Il Fatto Quotidiano, Lyudmila Denisova e i virgolettati

Sarebbe bello se ogni tanto i giornalisti approfondissero. Così, tanto per fare un buon servizio pubblico

Il 30 maggio Il Fatto Quotidiano pubblica un articolo che titola:

Ucraina, commissaria ai diritti umani di Kiev: “Zelensky ha dato ordine di licenziarmi per la mia raccolta di dati. È uno Stato totalitario”

L’articolo riporta le parole di Lyudmila Denisova, il difensore civico per i diritti umani del Parlamento di Kyiv. L’articolo del Fatto riporta materialmente dei virgolettati di Denisova, senza alcun approfondimento di sorta. Frasi così:

Ho appena saputo che, su istruzione dell’Ufficio del presidente dell’Ucraina, è iniziata la raccolta delle firme dei deputati per esprimere un voto di sfiducia e le mie dimissioni dall’incarico nella seduta della Verkhovna Rada di domani 31 maggio. Stando alle mie informazioni, all’ufficio del presidente non sta bene la posizione attiva in merito alla raccolta dei dati sulla violazione dei diritti umani nei territori occupati.

Qui su BUTAC crediamo che sia importante fare verifica dei fatti, ci proviamo da nove anni abbondanti a spiegarlo a voi che ci leggete. Un bravo giornalista può riportare virgolettati corretti, ma dopo sarebbe sempre giusto andare a verificare le informazioni diffuse nella citazione, e non limitarsi a fare da megafono a chi quella frase l’ha detta.

La prima cosa da dire è che la notizia del licenziamento è confermata, e il licenziamento è stato approvato da 234 deputati che hanno votato perché Denisova fosse licenziata dal suo ruolo. Quindi non è il solo Zelensky che non approvava il suo operato.

Ma andiamo avanti, davvero è stata licenziata perché non piacevano le sue raccolte dati?

Non è proprio così, ci sono almeno due informazioni abbastanza importanti che la redazione del Fatto omette completamente. Ad aprile l’ex difensore civico che ricopriva il ruolo di Denisova prima di lei l’aveva accusata di aver rivelato ai russi (in buona o malafede, non è specificato) il luogo in cui erano nascosti 58 bambini.
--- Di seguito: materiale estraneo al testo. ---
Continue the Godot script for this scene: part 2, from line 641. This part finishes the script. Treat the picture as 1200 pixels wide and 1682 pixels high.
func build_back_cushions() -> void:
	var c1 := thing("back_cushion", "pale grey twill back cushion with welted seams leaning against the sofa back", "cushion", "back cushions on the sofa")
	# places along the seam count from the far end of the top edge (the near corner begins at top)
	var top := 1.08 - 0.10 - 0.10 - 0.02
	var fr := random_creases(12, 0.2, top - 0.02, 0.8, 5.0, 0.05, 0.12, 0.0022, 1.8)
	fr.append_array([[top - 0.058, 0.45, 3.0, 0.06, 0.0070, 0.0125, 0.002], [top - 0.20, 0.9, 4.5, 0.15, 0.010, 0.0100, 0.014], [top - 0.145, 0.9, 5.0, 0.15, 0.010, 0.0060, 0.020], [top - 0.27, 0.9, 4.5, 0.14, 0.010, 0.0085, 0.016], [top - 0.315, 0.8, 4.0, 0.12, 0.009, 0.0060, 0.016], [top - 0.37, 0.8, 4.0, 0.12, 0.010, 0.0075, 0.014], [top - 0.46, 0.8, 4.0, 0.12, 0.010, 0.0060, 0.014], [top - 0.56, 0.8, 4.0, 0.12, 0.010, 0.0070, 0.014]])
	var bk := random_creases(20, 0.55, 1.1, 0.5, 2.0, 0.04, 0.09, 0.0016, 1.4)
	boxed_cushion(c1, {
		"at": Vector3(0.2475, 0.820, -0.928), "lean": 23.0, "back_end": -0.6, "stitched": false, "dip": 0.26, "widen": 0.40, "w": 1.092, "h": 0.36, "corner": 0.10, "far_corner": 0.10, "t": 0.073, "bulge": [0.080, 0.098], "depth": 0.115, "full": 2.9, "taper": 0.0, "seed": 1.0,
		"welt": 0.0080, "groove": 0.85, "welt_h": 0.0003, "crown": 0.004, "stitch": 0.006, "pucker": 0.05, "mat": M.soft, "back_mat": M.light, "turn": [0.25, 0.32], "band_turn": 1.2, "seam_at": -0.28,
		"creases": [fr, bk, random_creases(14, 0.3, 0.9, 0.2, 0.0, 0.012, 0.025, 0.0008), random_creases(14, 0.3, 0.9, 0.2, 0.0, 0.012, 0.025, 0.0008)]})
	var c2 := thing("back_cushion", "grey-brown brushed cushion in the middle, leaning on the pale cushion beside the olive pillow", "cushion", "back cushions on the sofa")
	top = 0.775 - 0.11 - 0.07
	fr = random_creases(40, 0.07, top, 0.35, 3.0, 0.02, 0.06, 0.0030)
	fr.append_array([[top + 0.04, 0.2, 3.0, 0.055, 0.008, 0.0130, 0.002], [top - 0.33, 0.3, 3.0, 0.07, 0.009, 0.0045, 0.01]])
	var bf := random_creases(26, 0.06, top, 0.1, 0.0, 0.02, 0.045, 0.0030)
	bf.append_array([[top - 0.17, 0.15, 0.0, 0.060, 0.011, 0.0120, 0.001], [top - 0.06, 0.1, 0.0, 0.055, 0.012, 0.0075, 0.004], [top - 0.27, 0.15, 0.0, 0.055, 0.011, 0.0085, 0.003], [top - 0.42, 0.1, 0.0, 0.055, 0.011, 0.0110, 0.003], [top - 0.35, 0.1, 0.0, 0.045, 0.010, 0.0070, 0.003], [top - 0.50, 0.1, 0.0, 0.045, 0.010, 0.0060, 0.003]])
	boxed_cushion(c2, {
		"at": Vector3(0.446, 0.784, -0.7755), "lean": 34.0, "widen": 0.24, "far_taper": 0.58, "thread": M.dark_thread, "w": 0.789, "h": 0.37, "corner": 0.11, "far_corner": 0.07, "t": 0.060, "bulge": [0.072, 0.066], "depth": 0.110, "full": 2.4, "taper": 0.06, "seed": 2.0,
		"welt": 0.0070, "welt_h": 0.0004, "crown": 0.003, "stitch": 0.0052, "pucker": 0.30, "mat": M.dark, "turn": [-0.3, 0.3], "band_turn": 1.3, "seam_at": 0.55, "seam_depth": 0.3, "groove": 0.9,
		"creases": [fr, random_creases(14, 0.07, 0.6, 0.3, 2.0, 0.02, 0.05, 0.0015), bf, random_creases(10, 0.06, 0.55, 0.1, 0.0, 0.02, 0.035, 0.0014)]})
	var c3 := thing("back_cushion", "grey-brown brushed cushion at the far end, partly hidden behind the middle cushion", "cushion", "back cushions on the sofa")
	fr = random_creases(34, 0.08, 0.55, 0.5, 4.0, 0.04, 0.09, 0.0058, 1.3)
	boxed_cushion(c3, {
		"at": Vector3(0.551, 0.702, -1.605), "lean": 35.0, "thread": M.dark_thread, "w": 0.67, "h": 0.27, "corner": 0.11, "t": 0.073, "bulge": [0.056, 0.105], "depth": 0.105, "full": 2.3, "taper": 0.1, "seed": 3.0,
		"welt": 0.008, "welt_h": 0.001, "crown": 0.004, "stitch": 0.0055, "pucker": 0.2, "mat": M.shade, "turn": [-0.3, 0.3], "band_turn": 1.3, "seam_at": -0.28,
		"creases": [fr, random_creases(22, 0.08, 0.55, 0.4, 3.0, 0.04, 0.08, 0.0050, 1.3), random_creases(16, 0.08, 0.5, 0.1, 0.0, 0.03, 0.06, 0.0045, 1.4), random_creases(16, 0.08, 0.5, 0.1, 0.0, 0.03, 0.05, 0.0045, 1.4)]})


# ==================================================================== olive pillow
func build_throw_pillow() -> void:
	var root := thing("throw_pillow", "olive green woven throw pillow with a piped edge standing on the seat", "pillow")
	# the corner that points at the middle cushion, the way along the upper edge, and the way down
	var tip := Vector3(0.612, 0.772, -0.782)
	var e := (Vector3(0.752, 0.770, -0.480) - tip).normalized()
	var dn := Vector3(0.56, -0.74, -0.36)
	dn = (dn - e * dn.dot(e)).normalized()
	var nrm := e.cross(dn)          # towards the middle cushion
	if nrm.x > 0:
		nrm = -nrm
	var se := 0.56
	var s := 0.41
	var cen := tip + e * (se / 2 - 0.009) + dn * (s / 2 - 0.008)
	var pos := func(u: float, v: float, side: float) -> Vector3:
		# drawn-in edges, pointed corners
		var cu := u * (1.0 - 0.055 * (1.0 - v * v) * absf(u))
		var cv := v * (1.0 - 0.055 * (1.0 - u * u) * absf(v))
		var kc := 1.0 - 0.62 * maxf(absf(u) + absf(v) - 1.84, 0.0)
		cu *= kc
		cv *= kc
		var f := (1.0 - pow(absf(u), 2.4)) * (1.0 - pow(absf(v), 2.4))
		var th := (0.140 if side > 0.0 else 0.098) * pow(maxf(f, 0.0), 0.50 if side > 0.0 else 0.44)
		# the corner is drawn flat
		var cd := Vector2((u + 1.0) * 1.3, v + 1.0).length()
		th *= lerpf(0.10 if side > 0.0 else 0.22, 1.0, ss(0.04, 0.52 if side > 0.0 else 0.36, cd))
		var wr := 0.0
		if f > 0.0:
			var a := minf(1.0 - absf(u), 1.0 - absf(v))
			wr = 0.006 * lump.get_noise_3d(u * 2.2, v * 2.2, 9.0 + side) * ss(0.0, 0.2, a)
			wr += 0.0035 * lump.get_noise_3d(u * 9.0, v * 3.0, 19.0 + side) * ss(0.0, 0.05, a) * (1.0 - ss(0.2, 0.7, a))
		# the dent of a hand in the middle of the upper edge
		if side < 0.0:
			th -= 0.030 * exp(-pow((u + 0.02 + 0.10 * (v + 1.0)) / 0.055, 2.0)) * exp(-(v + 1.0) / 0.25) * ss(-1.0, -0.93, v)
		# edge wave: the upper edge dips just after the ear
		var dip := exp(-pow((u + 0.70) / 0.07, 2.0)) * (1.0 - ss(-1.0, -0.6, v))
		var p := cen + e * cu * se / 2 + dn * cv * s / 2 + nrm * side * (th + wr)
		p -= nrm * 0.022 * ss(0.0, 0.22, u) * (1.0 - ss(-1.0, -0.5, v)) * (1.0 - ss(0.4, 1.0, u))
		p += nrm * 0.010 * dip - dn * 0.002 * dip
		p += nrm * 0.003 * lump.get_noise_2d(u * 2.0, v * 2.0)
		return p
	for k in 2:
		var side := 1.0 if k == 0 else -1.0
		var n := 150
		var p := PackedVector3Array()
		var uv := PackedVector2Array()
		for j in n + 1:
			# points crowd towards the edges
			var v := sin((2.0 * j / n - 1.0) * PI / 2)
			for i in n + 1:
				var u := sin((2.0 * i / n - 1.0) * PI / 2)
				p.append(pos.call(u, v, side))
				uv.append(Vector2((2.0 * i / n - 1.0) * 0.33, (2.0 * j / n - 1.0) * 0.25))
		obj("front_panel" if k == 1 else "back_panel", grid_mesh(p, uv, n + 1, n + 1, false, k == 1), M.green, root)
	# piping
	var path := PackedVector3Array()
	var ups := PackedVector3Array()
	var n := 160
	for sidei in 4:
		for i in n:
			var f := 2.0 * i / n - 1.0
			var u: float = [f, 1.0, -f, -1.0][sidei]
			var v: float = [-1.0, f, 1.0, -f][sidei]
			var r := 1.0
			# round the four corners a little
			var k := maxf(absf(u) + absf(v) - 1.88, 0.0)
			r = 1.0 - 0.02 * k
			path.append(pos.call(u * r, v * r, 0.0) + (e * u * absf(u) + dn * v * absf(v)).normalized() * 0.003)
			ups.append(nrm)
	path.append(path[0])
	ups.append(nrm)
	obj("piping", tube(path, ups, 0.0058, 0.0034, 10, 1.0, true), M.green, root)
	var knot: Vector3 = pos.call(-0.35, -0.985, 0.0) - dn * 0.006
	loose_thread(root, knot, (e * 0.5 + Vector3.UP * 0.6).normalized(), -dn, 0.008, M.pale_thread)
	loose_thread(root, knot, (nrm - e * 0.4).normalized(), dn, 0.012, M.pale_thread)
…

Inoltre la settimana scorsa i giornalisti hanno firmato una lettera aperta al difensore civico, chiedendo di usare un altro tipo di linguaggio nel denunciare certi crimini. Entrare nel dettaglio non è facile visti i termini che Denisova usava nei suoi comunicati stampa, ma il succo è che secondo i giornalisti ucraini Denisova usava parole ritenute troppo forti per commentare i crimini di natura sessuale degli invasori russi.

Nella lettera i giornalisti ucraini spiegavano:

È importante capire che i crimini sessuali durante la guerra sono uno strumento di genocidio, uno strumento di guerra senza regole, ma non possono servire come materiale illustrativo per infiammare le emozioni del pubblico.

Sempre nella stessa lettera i giornalisti ucraini invitavano Denisova a:

  • pubblicare solo fatti verificati di crimini russi;
  • segnalare quali materiali sono già stati presentati alla giustizia;
  • selezionare attentamente ogni parola nei messaggi al pubblico che potrebbero potenzialmente trasformare una tragedia personale in “sensazionalismo”;
  • evitare dettagli eccessivi dei reati;
  • prendersi cura della riservatezza e della sicurezza delle vittime, poiché dettagli e dichiarazioni incuranti possono identificarle;
  • ricordare le reti di supporto alle vittime.

A firmare la lettera aperta a Denisova, tra gli altri, c’erano 82 giornaliste donne. Tutte queste cose nell’articolo del Fatto mancano, questa non è informazione, ma solo fare da megafono a quanto Denisova aveva da dire. Sia chiaro, è la redazione del Fatto a scegliere che taglio dare alla testata, ma a nostro avviso la corretta informazione prevede che sia spiegato il motivo che ha portato a questa scelta, e non solo riportare le parole di una delle due parti della notizia.

Che siano i lettori in casi come questo a scegliere da che parte stare. E non il giornale a fare da cassa di risonanza alle parole di un singolo politico.

Non credo sia necessario aggiungere altro.